REQUIRED WORK>
Please transcribe the data below exactly. Leave the pictures out.

********

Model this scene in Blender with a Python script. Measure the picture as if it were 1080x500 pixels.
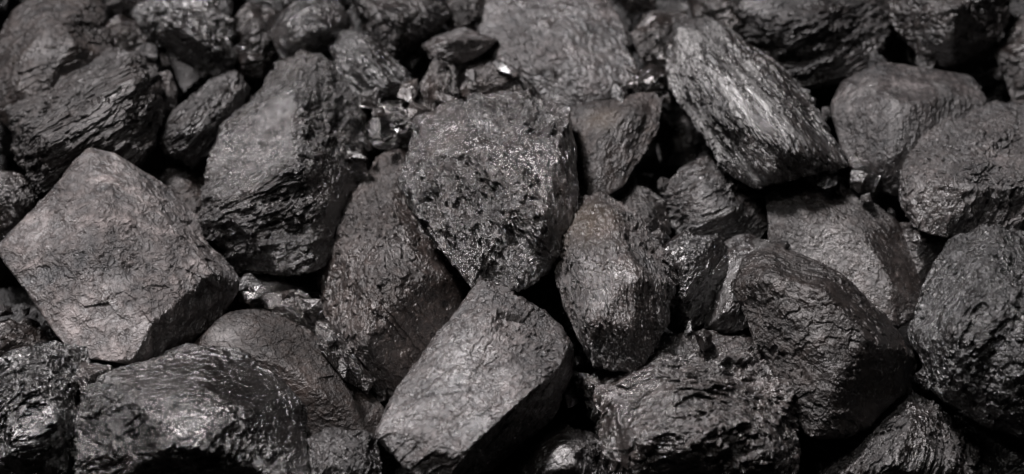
import bpy, bmesh, math, random
import numpy as np
from mathutils import Vector, Matrix

C = bpy.context
scene = C.scene
for o in list(bpy.data.objects):
    bpy.data.objects.remove(o)

# ------------------------------------------------------------------ camera
THETA = math.radians(38)         # tilt away from straight down
DIST = 0.90
LENS = 80.0
cam_d = bpy.data.cameras.new("camera")
cam = bpy.data.objects.new("camera", cam_d)
scene.collection.objects.link(cam)
cam.location = (0, -DIST * math.sin(THETA), DIST * math.cos(THETA))
cam.rotation_euler = (THETA, 0, 0)
cam_d.lens = LENS
cam_d.sensor_width = 36
cam_d.clip_start = 0.01
cam_d.clip_end = 50
cam_d.dof.use_dof = True
cam_d.dof.focus_distance = 0.842
cam_d.dof.aperture_fstop = 8.0
cam_d.dof.aperture_blades = 7
scene.camera = cam
scene.render.resolution_x = 1024
scene.render.resolution_y = 474

# ------------------------------------------------------------------ light
world = bpy.data.worlds.new("World")
scene.world = world
world.use_nodes = True
bg = world.node_tree.nodes["Background"]
bg.inputs[0].default_value = (0.75, 0.85, 1.0, 1)
bg.inputs[1].default_value = 0.002

def area(name, loc, target, size, size_y, power, col):
    l = bpy.data.lights.new(name, 'AREA')
    l.shape = 'RECTANGLE'
    l.size = size
    l.size_y = size_y
    l.energy = power
    l.color = col
    o = bpy.data.objects.new(name, l)
    scene.collection.objects.link(o)
    o.location = loc
    d = Vector(target) - Vector(loc)
    o.rotation_euler = d.to_track_quat('-Z', 'Y').to_euler()
    return o

area("key_softbox", (-0.70, 0.92, 1.62), (0, 0.0, 0), 0.34, 0.26, 64, (1.0, 0.957, 0.972))
area("overhead_softbox", (-0.30, 0.05, 1.25), (0, 0, 0), 0.20, 0.16, 3, (1.0, 0.97, 0.95))

scene.view_settings.view_transform = 'Standard'
scene.view_settings.look = 'None'
scene.view_settings.exposure = 0.0
scene.view_settings.gamma = 1.0

# ------------------------------------------------------------------ numpy noise
rng0 = np.random.RandomState(11)
PERM = rng0.permutation(256).astype(np.int32)
PERM = np.concatenate([PERM, PERM, PERM])
G3 = rng0.normal(size=(256, 3)).astype(np.float32)
G3 /= np.linalg.norm(G3, axis=1)[:, None]
RND = rng0.rand(256, 8).astype(np.float32)

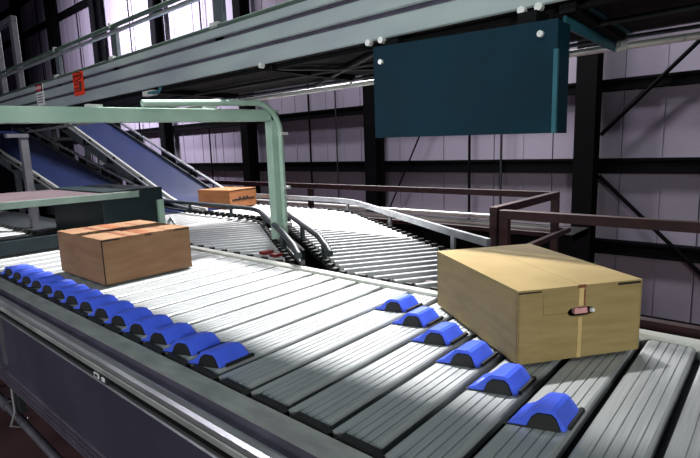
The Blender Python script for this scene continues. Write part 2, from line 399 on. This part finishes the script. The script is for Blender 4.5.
def big_marks(L, hx, hy, H, yf, s, ft):
    e0, e1 = sorted((yf-s*.002, yf-s*.0005))
    L(MB().box(-.014, .006, e0, e1, 0, H*.585), 'tape_strip', 'tape')
    L(MB().box(-.014, .010, e0, e1, H*.74, H), 'tape_strip', 'tape')
    L(MB().box(.010, .020, e0, e1, H*.74, H*.97), 'tape_fold', 'tape2')
    e0, e1 = sorted((yf-s*.003, yf+s*.004))
    L(MB().box(-hx+.002, -hx+.115, e0, e1, H-.005, H+.001), 'corner_slot', 'slot')
    L(MB().box(hx-.13, hx-.01, e0, e1, H-.007, H+.003), 'corner_slot', 'slot')
    L(MB().box(-.02, .02, e0, e1, H-.002, H+.012), 'tape_end', 'tape2')
    e0, e1 = sorted((yf-s*.0015, yf-s*.0003))
    L(MB().box(-hx+.125, -hx+.128, e0, e1, H*.66, H), 'flap_crease', 'crease'); L(MB().box(-hx+.125, -.07, e0, e1, H*.655, H*.662), 'flap_crease', 'crease')
def mid_marks(L, hx, hy, H, yf, s, ft):
    y0, y1 = sorted((yf, -yf))
    z = H+ft
    e0, e1 = sorted((yf-s*.003, yf+s*.01))
    L(MB().box(-hx+.0, -hx+.14, e0, e1, H-.006, H+.004), 'corner_slot', 'slot')
    L(MB().box(hx-.15, hx-.01, e0, e1, H-.006, H+.004), 'corner_slot', 'slot')
    L(MB().box(-.03, .03, e0, e1, H-.008, H+.0), 'corner_slot', 'slot')
    L(MB().box(-hx+.20, -hx+.24, y0, y1, z, z+.002), 'tape_strip', 'tape2')
    L(MB().box(-.05, .05, y0, y1, z, z+.002), 'tape_strip', mat('box_tape_mid','9a6040',.4,0,.2,12))
    L(MB().box(-.16, .02, y0+.42, y0+.47, z+.001, z+.003), 'label_scrap', 'slot')
    L(MB().box(.18, .20, y0, y1-.1, z, z+.0015), 'crease', 'tape2')
    L(MB().box(-hx, -hx+.004, e0, e1, .0, H), 'corner_seam', 'slot')
def small_marks(L, hx, hy, H, yf, s, ft):
    y0, y1 = sorted((yf, -yf))
    e0, e1 = sorted((yf-s*.004, yf-s*.0005))
    L(MB().box(-hx+.07, hx-.06, e0, e1, H*.40, H*.50), 'printed_mark', 'slot')
    for q in (-.12, -.02, .07): L(MB().box(q, q+.06, e0, e1, H*.50, H*.60), 'printed_mark', 'slot')
    L(MB().box(-hx, hx, e0, e1, H-.012, H-.002), 'top_edge_strip', 'slot')  # dark strip along the top of the front face
    L(MB().box(-.04, .04, y0, y1, H+ft, H+ft+.002), 'tape_strip', mat('box_tape_pale','c89a5c',.4,0,.2,12))
    L(MB().box(-hx, hx, y0+.2, y0+.25, H+ft, H+ft+.002), 'crease', 'tape2')
carton('cardboard_box', (-.843,2.060), (-.463,2.571), (-1.565,2.645), -.985, -.652, 'card',
       'large tan cardboard box with a hand hole, pushed askew by the diagonal blue shoes', 'tape', True, (big_marks,))
carton('cardboard_box', (-3.905,1.555), (-3.912,2.31), (-4.79,1.55), -.985, -.637, 'card2',
       'reddish brown cardboard box with taped top beside the near row of blue shoes', 'tape', False, (mid_marks,))
carton('cardboard_box', (-7.42,5.22), (-7.56,5.93), (-8.18,5.10), -.985, -.668, 'card3',
       'small orange brown cardboard box at the foot of the inclined blue belt', 'tape', False, (small_marks,))
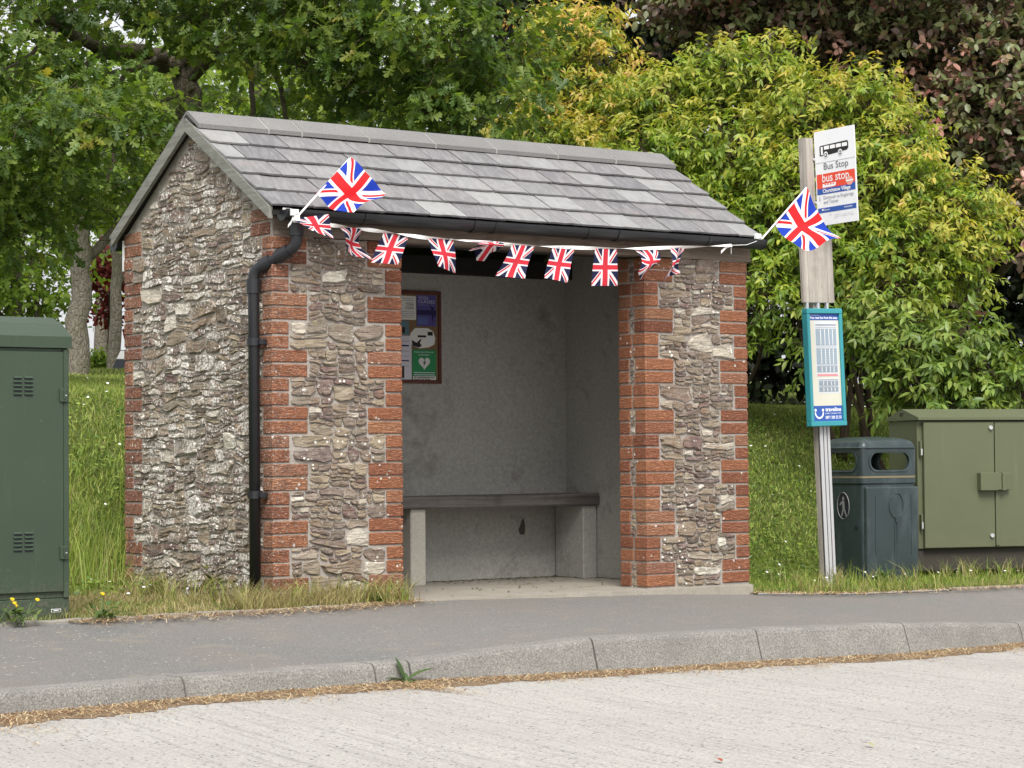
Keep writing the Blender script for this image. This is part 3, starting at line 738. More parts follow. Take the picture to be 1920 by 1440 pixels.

********

ANSWER FOR THIS EXERCISE>
Model this scene in Blender with a Python script. Measure the picture as if it were 1080x500 pixels.
import bpy, bmesh, math, random
import numpy as np
from mathutils import Vector, Matrix

C = bpy.context
scene = C.scene
for o in list(bpy.data.objects):
    bpy.data.objects.remove(o)

# ------------------------------------------------------------------ camera
THETA = math.radians(38)         # tilt away from straight down
DIST = 0.90
LENS = 80.0
cam_d = bpy.data.cameras.new("camera")
cam = bpy.data.objects.new("camera", cam_d)
scene.collection.objects.link(cam)
cam.location = (0, -DIST * math.sin(THETA), DIST * math.cos(THETA))
cam.rotation_euler = (THETA, 0, 0)
cam_d.lens = LENS
cam_d.sensor_width = 36
cam_d.clip_start = 0.01
cam_d.clip_end = 50
cam_d.dof.use_dof = True
cam_d.dof.focus_distance = 0.842
cam_d.dof.aperture_fstop = 8.0
cam_d.dof.aperture_blades = 7
scene.camera = cam
scene.render.resolution_x = 1024
scene.render.resolution_y = 474

# ------------------------------------------------------------------ light
world = bpy.data.worlds.new("World")
scene.world = world
world.use_nodes = True
bg = world.node_tree.nodes["Background"]
bg.inputs[0].default_value = (0.75, 0.85, 1.0, 1)
bg.inputs[1].default_value = 0.002

def area(name, loc, target, size, size_y, power, col):
    l = bpy.data.lights.new(name, 'AREA')
    l.shape = 'RECTANGLE'
    l.size = size
    l.size_y = size_y
    l.energy = power
    l.color = col
    o = bpy.data.objects.new(name, l)
    scene.collection.objects.link(o)
    o.location = loc
    d = Vector(target) - Vector(loc)
    o.rotation_euler = d.to_track_quat('-Z', 'Y').to_euler()
    return o

area("key_softbox", (-0.70, 0.92, 1.62), (0, 0.0, 0), 0.34, 0.26, 64, (1.0, 0.957, 0.972))
area("overhead_softbox", (-0.30, 0.05, 1.25), (0, 0, 0), 0.20, 0.16, 3, (1.0, 0.97, 0.95))

scene.view_settings.view_transform = 'Standard'
scene.view_settings.look = 'None'
scene.view_settings.exposure = 0.0
scene.view_settings.gamma = 1.0

# ------------------------------------------------------------------ numpy noise
rng0 = np.random.RandomState(11)
PERM = rng0.permutation(256).astype(np.int32)
PERM = np.concatenate([PERM, PERM, PERM])
G3 = rng0.normal(size=(256, 3)).astype(np.float32)
G3 /= np.linalg.norm(G3, axis=1)[:, None]
RND = rng0.rand(256, 8).astype(np.float32)

The Blender Python script for this scene continues. Write part 2, from line 399 on. This part finishes the script. The script is for Blender 4.5.
def big_marks(L, hx, hy, H, yf, s, ft):
    e0, e1 = sorted((yf-s*.002, yf-s*.0005))
    L(MB().box(-.014, .006, e0, e1, 0, H*.585), 'tape_strip', 'tape')
    L(MB().box(-.014, .010, e0, e1, H*.74, H), 'tape_strip', 'tape')
    L(MB().box(.010, .020, e0, e1, H*.74, H*.97), 'tape_fold', 'tape2')
    e0, e1 = sorted((yf-s*.003, yf+s*.004))
    L(MB().box(-hx+.002, -hx+.115, e0, e1, H-.005, H+.001), 'corner_slot', 'slot')
    L(MB().box(hx-.13, hx-.01, e0, e1, H-.007, H+.003), 'corner_slot', 'slot')
    L(MB().box(-.02, .02, e0, e1, H-.002, H+.012), 'tape_end', 'tape2')
    e0, e1 = sorted((yf-s*.0015, yf-s*.0003))
    L(MB().box(-hx+.125, -hx+.128, e0, e1, H*.66, H), 'flap_crease', 'crease'); L(MB().box(-hx+.125, -.07, e0, e1, H*.655, H*.662), 'flap_crease', 'crease')
def mid_marks(L, hx, hy, H, yf, s, ft):
    y0, y1 = sorted((yf, -yf))
    z = H+ft
    e0, e1 = sorted((yf-s*.003, yf+s*.01))
    L(MB().box(-hx+.0, -hx+.14, e0, e1, H-.006, H+.004), 'corner_slot', 'slot')
    L(MB().box(hx-.15, hx-.01, e0, e1, H-.006, H+.004), 'corner_slot', 'slot')
    L(MB().box(-.03, .03, e0, e1, H-.008, H+.0), 'corner_slot', 'slot')
    L(MB().box(-hx+.20, -hx+.24, y0, y1, z, z+.002), 'tape_strip', 'tape2')
    L(MB().box(-.05, .05, y0, y1, z, z+.002), 'tape_strip', mat('box_tape_mid','9a6040',.4,0,.2,12))
    L(MB().box(-.16, .02, y0+.42, y0+.47, z+.001, z+.003), 'label_scrap', 'slot')
    L(MB().box(.18, .20, y0, y1-.1, z, z+.0015), 'crease', 'tape2')
    L(MB().box(-hx, -hx+.004, e0, e1, .0, H), 'corner_seam', 'slot')
def small_marks(L, hx, hy, H, yf, s, ft):
    y0, y1 = sorted((yf, -yf))
    e0, e1 = sorted((yf-s*.004, yf-s*.0005))
    L(MB().box(-hx+.07, hx-.06, e0, e1, H*.40, H*.50), 'printed_mark', 'slot')
    for q in (-.12, -.02, .07): L(MB().box(q, q+.06, e0, e1, H*.50, H*.60), 'printed_mark', 'slot')
    L(MB().box(-hx, hx, e0, e1, H-.012, H-.002), 'top_edge_strip', 'slot')  # dark strip along the top of the front face
    L(MB().box(-.04, .04, y0, y1, H+ft, H+ft+.002), 'tape_strip', mat('box_tape_pale','c89a5c',.4,0,.2,12))
    L(MB().box(-hx, hx, y0+.2, y0+.25, H+ft, H+ft+.002), 'crease', 'tape2')
carton('cardboard_box', (-.843,2.060), (-.463,2.571), (-1.565,2.645), -.985, -.652, 'card',
       'large tan cardboard box with a hand hole, pushed askew by the diagonal blue shoes', 'tape', True, (big_marks,))
carton('cardboard_box', (-3.905,1.555), (-3.912,2.31), (-4.79,1.55), -.985, -.637, 'card2',
       'reddish brown cardboard box with taped top beside the near row of blue shoes', 'tape', False, (mid_marks,))
carton('cardboard_box', (-7.42,5.22), (-7.56,5.93), (-8.18,5.10), -.985, -.668, 'card3',
       'small orange brown cardboard box at the foot of the inclined blue belt', 'tape', False, (small_marks,))
Keep writing the Blender script for this image. This is part 3, starting at line 738. More parts follow. Take the picture to be 1920 by 1440 pixels.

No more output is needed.